What a pa-larva…!

…if you’ll pardon the pun! Sorry for the title, but Jude insisted on it, and as she found all these critters, I could hardly refuse…

The bright spring sunshine today drew us out onto the Wivenhoe Trail, to Whitehouse Beach. And the insects too were taking full advantage. One typical feature of Spring is that the larval stages of insects come to the fore, doing what they do best – feeding – so that they can emerge as adults during the peak summer months.

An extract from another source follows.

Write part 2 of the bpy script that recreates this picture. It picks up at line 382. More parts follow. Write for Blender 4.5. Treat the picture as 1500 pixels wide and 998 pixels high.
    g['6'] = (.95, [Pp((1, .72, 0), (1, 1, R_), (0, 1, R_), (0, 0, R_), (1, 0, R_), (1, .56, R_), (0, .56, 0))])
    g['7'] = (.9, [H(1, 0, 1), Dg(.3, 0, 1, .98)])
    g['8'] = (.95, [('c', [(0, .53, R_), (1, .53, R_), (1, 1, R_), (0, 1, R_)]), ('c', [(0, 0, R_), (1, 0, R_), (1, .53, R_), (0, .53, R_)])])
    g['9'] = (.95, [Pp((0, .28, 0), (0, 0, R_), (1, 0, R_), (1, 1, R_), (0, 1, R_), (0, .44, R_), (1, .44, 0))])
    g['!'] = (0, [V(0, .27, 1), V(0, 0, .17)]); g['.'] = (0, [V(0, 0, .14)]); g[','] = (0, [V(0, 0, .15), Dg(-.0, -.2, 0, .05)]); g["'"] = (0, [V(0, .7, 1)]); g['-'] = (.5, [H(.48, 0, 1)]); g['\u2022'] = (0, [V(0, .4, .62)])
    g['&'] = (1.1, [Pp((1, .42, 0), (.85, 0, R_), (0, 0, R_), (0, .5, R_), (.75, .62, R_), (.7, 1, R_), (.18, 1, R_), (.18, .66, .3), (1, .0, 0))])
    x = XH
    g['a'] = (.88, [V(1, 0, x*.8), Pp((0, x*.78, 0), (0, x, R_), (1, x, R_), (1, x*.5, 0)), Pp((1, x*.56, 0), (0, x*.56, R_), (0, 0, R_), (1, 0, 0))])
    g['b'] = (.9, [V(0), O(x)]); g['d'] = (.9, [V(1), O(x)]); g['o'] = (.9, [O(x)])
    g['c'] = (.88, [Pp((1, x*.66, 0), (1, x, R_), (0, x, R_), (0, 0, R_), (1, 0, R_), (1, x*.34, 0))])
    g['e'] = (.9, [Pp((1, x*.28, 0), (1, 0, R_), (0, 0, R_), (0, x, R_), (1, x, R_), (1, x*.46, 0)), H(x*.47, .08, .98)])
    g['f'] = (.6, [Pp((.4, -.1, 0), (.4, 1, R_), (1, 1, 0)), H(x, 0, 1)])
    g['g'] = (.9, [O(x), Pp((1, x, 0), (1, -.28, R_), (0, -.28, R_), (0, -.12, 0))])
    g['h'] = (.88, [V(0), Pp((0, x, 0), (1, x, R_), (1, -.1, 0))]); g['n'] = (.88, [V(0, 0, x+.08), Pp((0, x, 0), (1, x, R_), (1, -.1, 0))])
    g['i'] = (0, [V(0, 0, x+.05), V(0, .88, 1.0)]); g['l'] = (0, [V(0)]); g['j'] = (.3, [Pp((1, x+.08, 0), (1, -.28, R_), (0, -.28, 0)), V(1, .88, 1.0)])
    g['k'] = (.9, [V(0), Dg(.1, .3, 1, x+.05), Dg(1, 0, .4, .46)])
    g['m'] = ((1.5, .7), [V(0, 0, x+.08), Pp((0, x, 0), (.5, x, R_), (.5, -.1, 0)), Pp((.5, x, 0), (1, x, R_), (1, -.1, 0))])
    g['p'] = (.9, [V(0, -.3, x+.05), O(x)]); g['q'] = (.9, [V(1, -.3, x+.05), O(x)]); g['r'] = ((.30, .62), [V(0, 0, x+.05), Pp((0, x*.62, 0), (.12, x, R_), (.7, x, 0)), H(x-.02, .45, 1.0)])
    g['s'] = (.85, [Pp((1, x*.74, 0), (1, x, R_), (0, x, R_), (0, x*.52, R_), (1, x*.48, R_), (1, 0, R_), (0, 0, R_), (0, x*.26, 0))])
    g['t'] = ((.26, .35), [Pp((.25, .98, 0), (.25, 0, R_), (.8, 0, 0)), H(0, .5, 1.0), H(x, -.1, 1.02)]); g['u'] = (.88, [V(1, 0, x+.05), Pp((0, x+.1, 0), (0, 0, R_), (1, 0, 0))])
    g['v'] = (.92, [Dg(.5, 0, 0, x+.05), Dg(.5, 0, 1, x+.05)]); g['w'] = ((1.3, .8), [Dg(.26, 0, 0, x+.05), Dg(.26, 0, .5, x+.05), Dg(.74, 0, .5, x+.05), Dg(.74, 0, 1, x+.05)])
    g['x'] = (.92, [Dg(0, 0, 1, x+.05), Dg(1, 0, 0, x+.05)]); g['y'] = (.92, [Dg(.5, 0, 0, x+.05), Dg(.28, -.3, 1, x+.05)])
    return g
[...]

Two moth larvae first, of a very different size despite the fact that they will be adults only a month apart. Brown-tail Moth caterpillars are well known for their communual feeding, based around a silken retreat, leading to defoliation of their food-plants. Those found today were only some 4mm long, having overwintered in their webs as even tinier larvae. But even at this diminutive size, their irritant hairs are well formed, giving them some protection against hungry birds.

Much larger in size was the ‘woolly-bear’ of a Cream-spot Tiger moth, which will have hatched and started to feed properly last summer, such that this year, all it needed was a top up and it was ready to pupate. Which is why we found it wandering along the path looking for an appropriately safe pupation site.

Finally, beetle larvae. Many will be familiar with those we would call ‘grubs’, blobby, slow-moving and often living inside that which they feed upon, such as dead wood. But beetle larvae are as varied as beetle adults, and the one we spotted was progressing rapidly, probably one of the ground beetles, on the hunt for slugs or caterpillars.